Sometimes I like to sit vacantly on the eastern end of the bed. I look at my skin and the random grooves on it which I was never aware of, and my consciousness would gradually recede to reveal the naked mechanicality of my life, in which on a daily basis I internally repeat the process of asking some random questions, providing no answers, and then conjuring up an off-topic speech to make a non-related point. Usually before long the big screen will be turned on, people will begin to sing or talk very loudly until the screen is turned off again. This is not to say that the line of events being kicked off afterwards are identical. The color of the sky, the growth of the weed on the balcony, the mood, the professional goal I have in mind, the genre of the music in the background, and the return of the stock portfolio all change numerously, even kaleidoscopically. However, at times these changes feel like the character configuration screen of an old Japanese RPG, where there are a rotating roster of gender, race, hair color, nose size, and a pool of skill points waiting to be distributed across some traits.

Occasionally things that do not fit to the theme pop up. Some of them are once mundane images of me walking down the street with a cup of latte macchiato in hand, of me getting off a car near a restaurant in a distant city, or of me peeling grapefruits - as the timeline deepens these images invariably become more succinct. The others are not images, but rather traces of smell and pieces of sound that I cannot decipher. All of them pop up very abstractly. Like the quantum fluctuations of the Higgs field. They come into existence and then disappear the same way, without context, only that I am left feeling a bit hollowed in their aftermath. I drag myself back to what I eminently and immediately have in order to shrug off the hollowness - what’s in this room and the strand of life this room represents, and realize that whatever I seem to have are not ammunitions that would help me fend off anything, but rather the hollowness itself. Far removed from when the images, smells and sounds were real, I’m left sitting by myself, like a lone passenger on a one-way train leaving his favorite city. I try to soften my posture a little so that my ass and back are less sore, only to collapse in bed and to begin to feel a little afraid.
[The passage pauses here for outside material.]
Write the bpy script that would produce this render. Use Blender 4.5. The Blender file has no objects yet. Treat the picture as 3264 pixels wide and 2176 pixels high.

I remember as a kid I used to go through one nightmare repeatedly, the exact content of which I have never pinned down - in it there is a dark and infinite unwinding, and nothing from this entire universe can escape from it. I could never bear witnessing it unfold entirely so I would abruptly wake up. And upon seeing the many lights and shadows that surround me from everywhere in the room, I would think that the unwinding had followed me, piercing the boundary between dream and reality. A fearful kid I was, I could only cry and fret aimlessly. Luckily the soft soothing voice of my mom, who was then a lot younger and always by me, would calm me down. She would pat me on the shoulder and put me back to sleep, and everything would once again seem fine. Many years later in another moment as I lie on a different bed, the vague fear has started to creep back. Only then I had my mother’s soft voices. Now those voices are gone. Not only that, the myriad of things that have taken place since those voices are likewise gone. All of my grandparents have died; and my mother is becoming frailer, while I stronger. I went from playing basketball with friends from my local high school to working out of an office with international colleagues, from kissing the one girl in my life without any reservation to lying alone in bed with all of the internal restraints of a calculating adult. And it seems that the unwinding has still followed. No longer a kid I am, I cannot cry and fret tonight. Only somewhere inside me the hollowness grows.

A column of shadow is being cast on the wall by the moonlight. Its black, geometric shape is a monolith with an unknown purpose. And the room where I am is left without a sound.